LEIMKUEHLER, PAUL ELMER

LEIMKUEHLER, PAUL ELMER (22 Aug. 1918-27 Aug. 1993) turned the loss of a leg during WORLD WAR II into a successful prosthetics business and the pioneering hobby of 3-track skiing. The son of Clevelanders Elmer and Clara Leimkuehler, he graduated from West Tech High School and attended Ohio State Univ. Employed as a research engineer for the Tinnerman Products Co., he married Catherine Cawley in 1940. He lost his left leg as the result of a shrapnel wound received during the Battle of the Bulge as a 1st lt. in the U.S. Army's 84th Div. Leimkuehler helped fashion his own artificial limb and, after a brief return to Tinnerman Products following the war, started the Leimkuehler Limb Co. on W. 3d St. in 1948. He became an acknowledged leader in the field, serving as president of the Ohio Rehabilitation Assn., the American Orthotics and Prosthetics Assn., and the American Board of Certification. In 1957 he was appointed to the Prosthetics Research Board of the National Academy of Sciences.

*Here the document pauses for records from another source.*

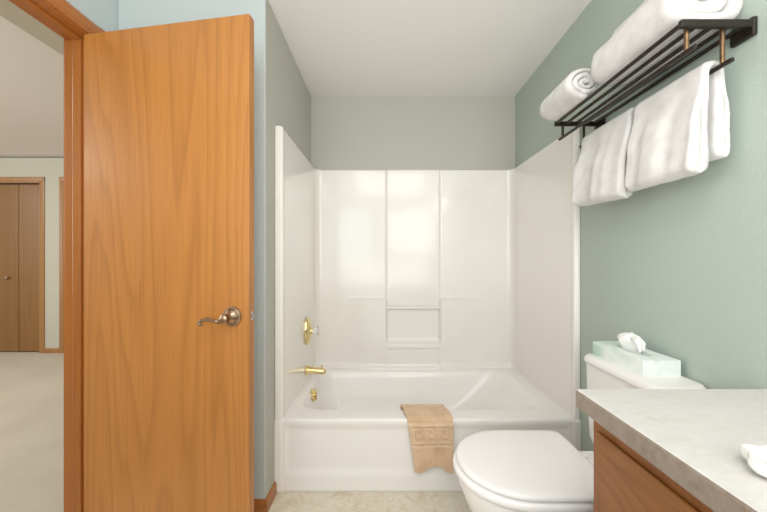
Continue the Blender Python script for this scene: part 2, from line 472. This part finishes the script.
# overflow plate + drain
oc = Vector((-.430, 1.95, RIM-.047)); on = Vector((1, 0, .3)).normalized()
m = MB(); m.lathe([(.037, -.004), (.037, .002), (.033, .006), (.02, .008), (.004, .008)], oc, on, 32); op = build('overflow_plate', m, M['gold'], tubt, smooth=40, label='brass overflow plate')
m = MB(); m.lathe([(.01, .006), (.011, .016), (.008, .02)], oc, on, 16)
m.tube([oc+on*.016+Vector((0, 0, .036)), oc+on*.018, oc+on*.016-Vector((0, 0, .036))], [.004, .006, .004], 8)
build('trip_lever', m, M['gold'], op, smooth=40)
m = MB(); m.lathe([(.035, 0), (.035, .003), (.028, .005), (.026, .002), (.003, .002)], (-.28, 1.95, RIM-.29), (0, 0, 1), 32); build('drain', m, M['gold'], tubt, smooth=40)

# ------------------------------------------------------------------ tub surround
ZS = 1.793
sur = thing('tub_surround', 'glossy white moulded tub surround with a soap niche and grab bar', 'shower surround', ((XL+XR)/2, YB, RIM))
xl, xr, yp = -.494, .929, 2.318
def end_panel(side):
    m = MB()
    wall, inn = (XL, xl) if side < 0 else (XR, xr)
    s = 1 if side < 0 else -1
    def prof(z, top):
        # plan: front flange (rounded nose) then flat panel back to the cove
        pts = [(wall+s*.001, YT+.004), (wall+s*.004, YT)]
        w = abs(inn-wall); r = .012
        for i in range(7):
            a = PI/2*i/6
            pts.append((inn - s*r + s*r*sin(a), YT + r - r*cos(a)))
        for i in range(1, 8): pts.append((inn - s*.004*sstep(0, .03, (i/7)*.05), YT+.012 + .05*i/7))
        for i in range(1, 9): pts.append((inn - s*.004 + s*.004*(i/8), YT+.062 + (yp-.045-YT-.062)*i/8))
        pts.append((wall+s*.001, yp-.045))
        return [(x if not top else x - s*top*(1 if abs(x-wall) > .02 else 0), y + (top*.6 if y < YT+.05 else 0), z) for x, y in pts]
    zs = [(RIM+.0005, 0), (ZS-.012, 0), (ZS-.006, .002), (ZS-.002, .006), (ZS, .012)]
    m.rings([prof(z, t) for z, t in zs])
    return build('end_panel', m, M['gelcoat'], sur, smooth=35)
end_panel(-1); end_panel(1)
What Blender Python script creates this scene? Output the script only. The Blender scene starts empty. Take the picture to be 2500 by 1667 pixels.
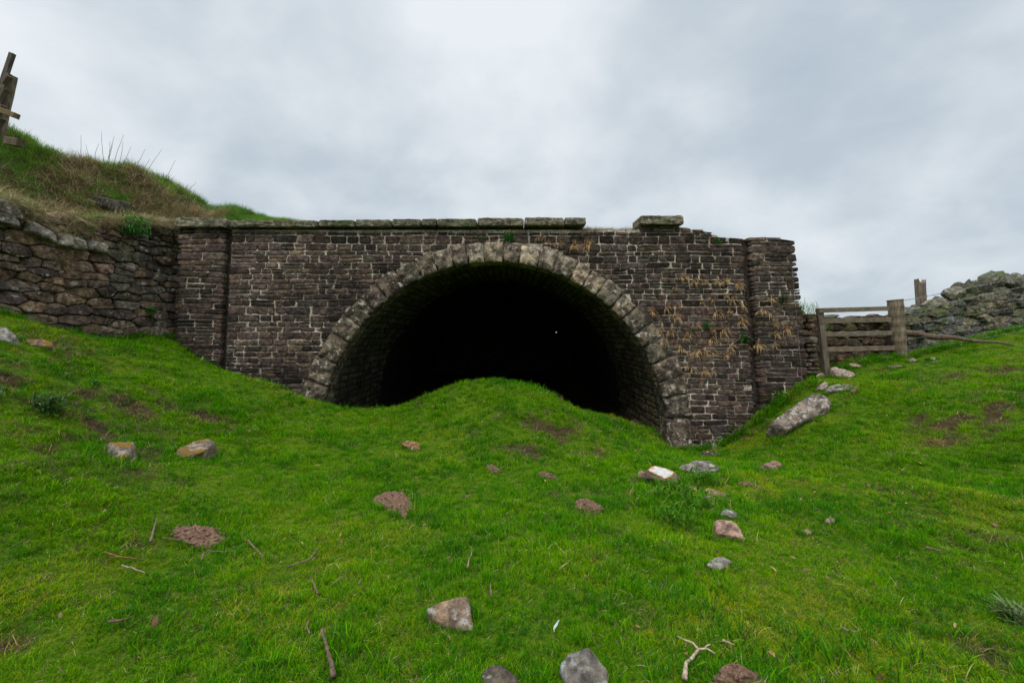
import bpy, math, random
import numpy as np
from mathutils import Vector, noise as mnoise

# ------------------------------------------------------------------ camera, sky, sun, exposure
scene = bpy.context.scene
F, CX, HZ, EYE = 1111.11, 1250.0, 813.2, 1.6      # focal length / centre / horizon in photo pixels (2500 wide)
cam_d = bpy.data.cameras.new('camera'); cam = bpy.data.objects.new('camera', cam_d)
scene.collection.objects.link(cam); scene.camera = cam
cam.location = (0, 0, EYE); cam.rotation_euler = (math.radians(90), 0, 0)
cam_d.sensor_width = 36; cam_d.lens = 16.0
cam_d.shift_y = -(833.5 - HZ) / 2500.0
cam_d.clip_start = 0.05; cam_d.clip_end = 3000
scene.view_settings.view_transform = 'Standard'
scene.view_settings.look = 'None'
scene.view_settings.exposure = 0.0
scene.view_settings.gamma = 1.0
scene.view_settings.use_curve_mapping = False

SUN_EL, SUN_AZ = math.radians(52), math.radians(205)   # behind the camera, a little to the left
world = bpy.data.worlds.new('World'); scene.world = world; world.use_nodes = True
def build_world():
    nt = world.node_tree; N = nt.nodes; L = nt.links; N.clear()
    out = N.new('ShaderNodeOutputWorld'); bg = N.new('ShaderNodeBackground'); bg.inputs['Strength'].default_value = 0.1
    sky = N.new('ShaderNodeTexSky'); sky.sky_type = 'NISHITA'; sky.sun_disc = False
    sky.sun_elevation = SUN_EL; sky.sun_rotation = SUN_AZ
    tc = N.new('ShaderNodeTexCoord')
    sep = N.new('ShaderNodeSeparateXYZ'); L.new(tc.outputs['Generated'], sep.inputs[0])
    def math_(op, a, b=None, c=None):
        m = N.new('ShaderNodeMath'); m.operation = op
        for i, v in enumerate((a, b, c)):
            if v is None: continue
            if isinstance(v, (int, float)): m.inputs[i].default_value = v
            else: L.new(v, m.inputs[i])
        return m.outputs[0]
    # flatten the cloud layer: direction / (z + 0.25)
    den = math_('ADD', math_('MAXIMUM', sep.outputs[2], 0.0), 0.50)
    u = math_('DIVIDE', sep.outputs[0], den); v = math_('DIVIDE', sep.outputs[1], den)
    cmb = N.new('ShaderNodeCombineXYZ'); L.new(u, cmb.inputs[0]); L.new(v, cmb.inputs[1]); cmb.inputs[2].default_value = 3.7
    def noise(scale, detail, dist, rough=0.5, off=(0, 0, 0)):
        mp = N.new('ShaderNodeMapping'); L.new(cmb.outputs[0], mp.inputs[0]); mp.inputs['Location'].default_value = off
        n = N.new('ShaderNodeTexNoise'); L.new(mp.outputs[0], n.inputs['Vector'])
        n.inputs['Scale'].default_value = scale; n.inputs['Detail'].default_value = detail
        n.inputs['Distortion'].default_value = dist; n.inputs['Roughness'].default_value = rough
        return n.outputs['Fac']
    n1 = noise(1.25, 6, 0.2, 0.48, (4.1, 1.3, 0)); n2 = noise(4.2, 8, 0.2, 0.52, (1, 7, 2))
    # the thin bright part of the overcast lies a little right of straight ahead
    def lobe(dx, dy, dz, sharp):
        d = Vector((dx, dy, dz)).normalized()
        vm = N.new('ShaderNodeVectorMath'); vm.operation = 'DOT_PRODUCT'
        L.new(tc.outputs['Generated'], vm.inputs[0]); vm.inputs[1].default_value = d
        return math_('POWER', math_('MAXIMUM', vm.outputs['Value'], 0.0), sharp)
    l1 = lobe(-0.08, 1, 0.60, 30); l2 = lobe(0.1, 1, 0.24, 14)
    f = math_('MULTIPLY_ADD', n1, 2.3, -1.02)
    f = math_('ADD', f, math_('MULTIPLY', n2, 1.0))
    f = math_('ADD', f, math_('MULTIPLY', l1, 0.44))
    f = math_('ADD', f, math_('MULTIPLY', l2, 0.24))
    f = math_('MULTIPLY', math_('ADD', f, -0.13), 0.93)
    ramp = N.new('ShaderNodeValToRGB'); L.new(f, ramp.inputs[0])
    e = ramp.color_ramp.elements
    e[0].position = 0.0; e[0].color = (0.385, 0.485, 0.59, 1)
    e[1].position = 1.0; e[1].color = (0.80, 0.845, 0.88, 1)
    m_ = ramp.color_ramp.elements.new(0.45); m_.color = (0.52, 0.59, 0.655, 1)
    m_ = ramp.color_ramp.elements.new(0.72); m_.color = (0.66, 0.72, 0.77, 1)
    # an overcast sky is brightest overhead
    z = math_('SUBTRACT', sep.outputs[2], 0.60); z = math_('MAXIMUM', z, 0.0); z = math_('MULTIPLY_ADD', z, ZEN, 1.0)
    sc = N.new('ShaderNodeVectorMath'); sc.operation = 'SCALE'; L.new(ramp.outputs[0], sc.inputs[0]); L.new(math_('MULTIPLY', z, 10.6), sc.inputs['Scale'])
    mix = N.new('ShaderNodeMix'); mix.data_type = 'RGBA'; mix.inputs[0].default_value = 0.04
    L.new(sc.outputs[0], mix.inputs['A']); L.new(sky.outputs[0], mix.inputs['B'])
    L.new(mix.outputs['Result'], bg.inputs['Color']); L.new(bg.outputs[0], out.inputs['Surface'])
ZEN = 8.0
build_world()
sun_d = bpy.data.lights.new('sun', 'SUN'); sun_d.energy = 1.5; sun_d.angle = math.radians(28); sun_d.color = (1.0, 0.96, 0.9)
sun = bpy.data.objects.new('sun', sun_d); scene.collection.objects.link(sun)
sun.rotation_euler = Vector((math.sin(SUN_AZ) * math.cos(SUN_EL), math.cos(SUN_AZ) * math.cos(SUN_EL), math.sin(SUN_EL))).to_track_quat('Z', 'Y').to_euler()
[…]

Moving his business to Detroit Ave. and W. 46th, he organized a subsidiary supply distributorship, PEL Supply Co., in 1960. Always an avid athlete, Leimkuehler was inspired to take up skiing after watching a film of amputee skiers in Europe. Working with another World War II amputee, Clevelander Stan Zakas, he developed a 1-legged technique with the use of outrigger skis attached to elbow crutches in place of the usual skiers' poles. As the "Father of 3-Track Skiing," he was inducted into the U.S. Ski Hall of Fame in 1981. Leimkuehler retired from business in 1978, selling the prosthetics company to his sons. Survived by his wife, sons Jon, Robert, and William and daughter Paulette Vaughn, he is buried in Lakewood Park Cemetery.